Will traditional asset managers join the party?

These days in having conversations with institutional investors the subject often turns to crypto currencies. The question of whether there is an appetite from traditional asset managers to participate in the space and if so when will this happen is top of mind. It’s an interesting question from several different perspectives with the most pressing question being is there a genuine interest for this type of investment. I believe a majority of managers would welcome some exposure from a uncorrelated asset to the traditional ones. It also worth noting that sophisticated investors realize the changing dynamics proposed by ICOs and it's potential impact on capital markets.

A different asset class with a host of their own distinct issues

So what is the biggest hurdle when it comes to investing in crypto assets for these institutions? High on this list is the custodial ownership of the asset, a technological hurdle that remains as a key piece in the development of this asset class. When we speak of traditional assets, for example when you buy a stock or bond, there is a third party that holds the bearer bond or certificate in safe holding place and therefore assumes the risk of holding the asset. In fact, it is not only problematic but in many cases it's illegal for a investment advisor to have custodian responsibilities of the assets. Cryptos have a different level of security because they are digital keys and therefore have a vulnerability to online bad actors. What is needed to secure the asset is cold storage or a cold wallet, which is a secured , safe place like a hard drive or laptop that has never seen the light of day of the internet . The other pressing issue for institutions is hard forks, which is essentially a patch to the protocol which creates a new coin and perhaps a change in valuation. A clumsy example might be a company spinning of a new public division and leaving the equity holder with two separate traded equities with new valuations. Of course there is always the 800 lb gorilla in the room, the mighty SEC who have subpoenaed around 80 companies and have not come out with any definitive regulatory regime or guidance. There most definitive statements have said that ICOs look like securities per the Howey test leaving the onus on the issuer. (for more :https://www.coinist.io/the-howey-test-the-sec-and-ico/) Meanwhile the other regulatory arm, the CFTC, has claimed cryptos to be commodities, which only adds to the uncertainty. There will need to be regulatory clarity before many firms can even by participate according to their mandates or bylaws.

A community solving problems

While these hurdles seem challenging, the crypto community has already started to address this situation.
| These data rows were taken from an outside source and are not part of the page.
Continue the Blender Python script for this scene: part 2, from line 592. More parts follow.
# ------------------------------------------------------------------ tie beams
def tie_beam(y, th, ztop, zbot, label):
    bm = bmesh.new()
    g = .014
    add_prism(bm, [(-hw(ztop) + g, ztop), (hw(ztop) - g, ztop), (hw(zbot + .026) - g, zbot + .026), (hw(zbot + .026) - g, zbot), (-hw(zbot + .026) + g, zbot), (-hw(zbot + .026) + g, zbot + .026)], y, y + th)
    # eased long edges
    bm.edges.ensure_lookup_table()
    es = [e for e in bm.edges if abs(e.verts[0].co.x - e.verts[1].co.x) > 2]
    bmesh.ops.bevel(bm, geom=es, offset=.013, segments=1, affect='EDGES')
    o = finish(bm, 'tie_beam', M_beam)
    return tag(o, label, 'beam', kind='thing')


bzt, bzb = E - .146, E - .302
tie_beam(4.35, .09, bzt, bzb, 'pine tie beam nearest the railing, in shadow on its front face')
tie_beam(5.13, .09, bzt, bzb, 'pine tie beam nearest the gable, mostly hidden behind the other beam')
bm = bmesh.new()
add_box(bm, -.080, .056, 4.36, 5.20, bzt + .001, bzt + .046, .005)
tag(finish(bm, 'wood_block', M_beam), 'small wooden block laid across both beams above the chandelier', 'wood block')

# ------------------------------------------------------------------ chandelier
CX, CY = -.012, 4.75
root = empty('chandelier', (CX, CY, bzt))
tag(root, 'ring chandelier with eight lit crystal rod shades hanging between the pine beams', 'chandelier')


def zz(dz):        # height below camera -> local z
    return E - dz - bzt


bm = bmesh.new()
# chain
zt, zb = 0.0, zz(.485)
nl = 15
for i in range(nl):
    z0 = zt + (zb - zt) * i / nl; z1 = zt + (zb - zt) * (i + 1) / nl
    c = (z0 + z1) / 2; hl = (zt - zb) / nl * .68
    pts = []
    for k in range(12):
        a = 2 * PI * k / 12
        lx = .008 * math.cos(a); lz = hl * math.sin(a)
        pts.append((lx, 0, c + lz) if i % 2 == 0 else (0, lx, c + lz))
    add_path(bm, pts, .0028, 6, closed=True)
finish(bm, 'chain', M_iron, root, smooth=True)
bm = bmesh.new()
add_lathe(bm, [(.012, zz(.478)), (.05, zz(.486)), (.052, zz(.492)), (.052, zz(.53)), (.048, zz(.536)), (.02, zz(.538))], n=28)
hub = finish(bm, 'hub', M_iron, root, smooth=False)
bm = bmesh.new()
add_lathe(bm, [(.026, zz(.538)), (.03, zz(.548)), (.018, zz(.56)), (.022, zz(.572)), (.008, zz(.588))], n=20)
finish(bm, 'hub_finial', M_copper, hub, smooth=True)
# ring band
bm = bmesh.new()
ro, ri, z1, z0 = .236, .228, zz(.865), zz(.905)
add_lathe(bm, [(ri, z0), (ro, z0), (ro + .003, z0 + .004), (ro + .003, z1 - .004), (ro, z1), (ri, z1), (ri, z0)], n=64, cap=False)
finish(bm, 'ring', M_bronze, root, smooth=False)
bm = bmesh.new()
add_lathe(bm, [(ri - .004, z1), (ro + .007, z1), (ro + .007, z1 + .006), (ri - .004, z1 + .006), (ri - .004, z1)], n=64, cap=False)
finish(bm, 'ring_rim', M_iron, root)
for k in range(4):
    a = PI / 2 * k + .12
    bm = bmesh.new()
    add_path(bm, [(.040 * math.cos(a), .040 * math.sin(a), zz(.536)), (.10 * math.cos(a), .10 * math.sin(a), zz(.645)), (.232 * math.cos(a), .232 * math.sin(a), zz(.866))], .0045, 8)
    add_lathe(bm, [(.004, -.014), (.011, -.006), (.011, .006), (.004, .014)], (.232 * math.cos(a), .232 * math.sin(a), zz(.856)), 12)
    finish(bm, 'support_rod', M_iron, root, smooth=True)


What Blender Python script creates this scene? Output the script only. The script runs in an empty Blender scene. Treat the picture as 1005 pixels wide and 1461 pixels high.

The Swiss Financial Market Regulatory Authority (FINMA) in February announced a balanced approach to Crypto and ICO regulation where risk is mitigated while not hampering innovative potential. What really garnered the attention of investors and issuers was the willingness of FINMA to distinguish crypto assets into three categories of asset (security) coins, currency coins and utility coins. On the custody side Coinbase is planning on rolling out custodial services while crypto wallet firm Bitgo is merging with qualified custodian Kingdom Trust. Mike Belshe , CEO of Bitgo has said there is 20 bln pipeline that is committed to crypto assets as these custodial issues resolve. By the third quarter of this year the market could see a roll out of custodial services, expanded future contracts and clarification from regulators. Could this bring a funnel of new participants entering the asset class and while simultaneously ending the Crypto Haze of 2018?